> [Required work]: Retype the data exactly, from its first line to the line containing "make_cushion(2, *BEDS[2], 'pale", including both, and skip any picture.

> [Data block]:
↓
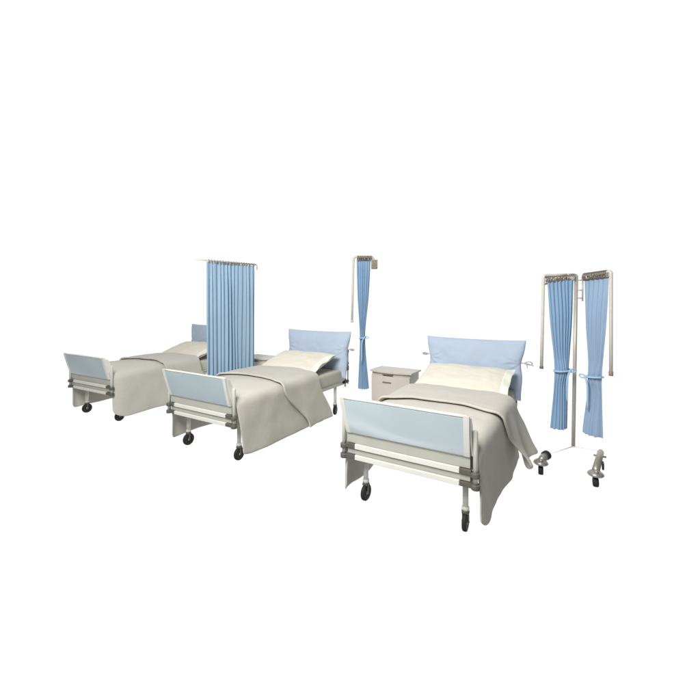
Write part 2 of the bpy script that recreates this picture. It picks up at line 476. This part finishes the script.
def make_cushion(i, loc, rz, label, seed):
    t = empty('back_cushion', loc, rz, label, 'cushion', 'blue back cushions tied to the headboards')
    bm = pillow_bm(1.15, 0.675, 0.20, 0.016, 70, 60, 0.014, seed, True, 0.010)
    bm.transform(Matrix.Translation((0, 1.925, 0.842)) @ Matrix.Rotation(math.radians(90 - 6), 4, 'X'))
    obj('cushion_body', bm, M['cushion'], t, smooth=True, sub=1)
    for s in ((-1, 1) if i == 2 else (1,)):
        make_tie(t, s * 0.572, 1.945, 0.925 if s > 0 else 0.955, s, 0 if (i == 2 and s > 0) else 1)
    return t
make_cushion(0, *BEDS[0], 'pale blue cushion half hidden behind the wide open curtain', 0.7)
make_cushion(1, *BEDS[1], 'pale blue back cushion tied beside the black headboard bracket of the bed between the others', 5.1)
make_cushion(2, *BEDS[2], 'pale blue back cushion with bows at both sides on the bed standing alone in front', 8.3)

def make_pillow(i, loc, rz, label, seed, pos, rot):
    t = empty('pillow', loc, rz, label, 'pillow', 'cream pillows on the beds')
    T = Matrix.Translation(pos) @ Matrix.Rotation(rot[1], 4, 'Z') @ Matrix.Rotation(rot[0], 4, 'X')
    bm = pillow_bm(0.97, 0.60, 0.15, 0.035, 50, 40, 0.014, seed)
    bm.transform(T); body = obj('pillowcase', bm, M['pillow'], t, smooth=True, sub=1)
    bm = new_bm()   # loose open end of the case
    def flap(i_, j_):
        v = j_ * 2 - 1; h = 0.292 * (1 + 0.03 * i_)
        return Vector((0.432 + 0.075 * i_ - 0.012 * (1 - v * v), v * h, 0.050 * (1 - abs(v) ** 3) * (1 - 0.55 * i_) + 0.012 * math.sin(v * 7 + seed) * i_ + 0.006))
    grid_mesh(bm, 8, 30, flap)
    bm.transform(T); obj('open_hem', bm, M['pillow_edge'], t, smooth=True, solid=0.008, sub=1)
    return t
pr = math.radians
make_pillow(0, *BEDS[0], 'cream pillow on the bed half hidden by the wide open curtain', 1.0, (-0.02, 1.49, 0.772), (pr(17), 0))
make_pillow(1, *BEDS[1], 'cream pillow leaning on the cushion beside the black headboard bracket', 3.7, (-0.03, 1.49, 0.772), (pr(17), pr(-1)))
make_pillow(2, *BEDS[2], 'cream pillow on the bed standing alone in front', 6.2, (-0.01, 1.50, 0.772), (pr(17), pr(0)))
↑
> [Solution to this problem]:
Write part 2 of the bpy script that recreates this picture. It picks up at line 476. This part finishes the script.
def make_cushion(i, loc, rz, label, seed):
    t = empty('back_cushion', loc, rz, label, 'cushion', 'blue back cushions tied to the headboards')
    bm = pillow_bm(1.15, 0.675, 0.20, 0.016, 70, 60, 0.014, seed, True, 0.010)
    bm.transform(Matrix.Translation((0, 1.925, 0.842)) @ Matrix.Rotation(math.radians(90 - 6), 4, 'X'))
    obj('cushion_body', bm, M['cushion'], t, smooth=True, sub=1)
    for s in ((-1, 1) if i == 2 else (1,)):
        make_tie(t, s * 0.572, 1.945, 0.925 if s > 0 else 0.955, s, 0 if (i == 2 and s > 0) else 1)
    return t
make_cushion(0, *BEDS[0], 'pale blue cushion half hidden behind the wide open curtain', 0.7)
make_cushion(1, *BEDS[1], 'pale blue back cushion tied beside the black headboard bracket of the bed between the others', 5.1)
make_cushion(2, *BEDS[2], 'pale blue back cushion with bows at both sides on the bed standing alone in front', 8.3)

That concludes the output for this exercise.